The spring reaches a stable equilibrium.
Each of the images below shows an example of equilibrium. They are, however, clearly very different situations. To get a more nuanced understanding of equilibrium than force alone can offer us, we turn to the connection between force and potential energy.
Definition: Stable Equilibrium
Stable equilibrium exists if the net force is zero, and small changes in the system would cause an increase in potential energy.
Definition: Unstable Equilibrium
Unstable equilibrium exists if the net force is zero, and small changes in the system would cause a decrease in potential energy.
Definition: Neutral Equilibrium
Neutral equilibrium exists if the net force is zero, and small changes in the system have no effect on the potential energy.
Equilibrium on a Potential Energy vs. Position Graph
Equilibrium occurs where the force is zero. We now know that the (negative of) slope of a potential energy vs. position graph is force. The conclusion is that the equilibrium positions are the positions where the slope of the potential energy vs. position curve is zero.
We can quickly confirm that the red points above are labeled correctly by checking the definitions.
- The stable equilibrium should be at lower potential then any nearby point.
- The unstable equilibrium should be at higher potential energy than any nearby point.
- The neutral equilibrium should have the same potential energy as nearby points.

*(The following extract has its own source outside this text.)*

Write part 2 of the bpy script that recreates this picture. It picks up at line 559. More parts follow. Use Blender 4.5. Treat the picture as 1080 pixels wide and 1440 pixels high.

Exercise: Identifying Equilibrium
Which of the points are...
- In Stable Equilibrium
- In Unstable Equilibrium
- In Neutral Equilibrium
- Not In Equilibrium
[i] Everything we say here about the relation of force to potential energy is strictly true when the force depends on only one spatial dimension. That is, we consider the spring to move in only one direction in space. It the force depends on movement in two or three dimensions, then technically we say that force is the negative of the gradient of the potential. This is analogous to releasing a ball on a smooth hillside; the ball starts to roll in the direction of the steepest slope of the hill. In two or three dimensions, the force is the derivative of the potential in the direction of “steepest slope.”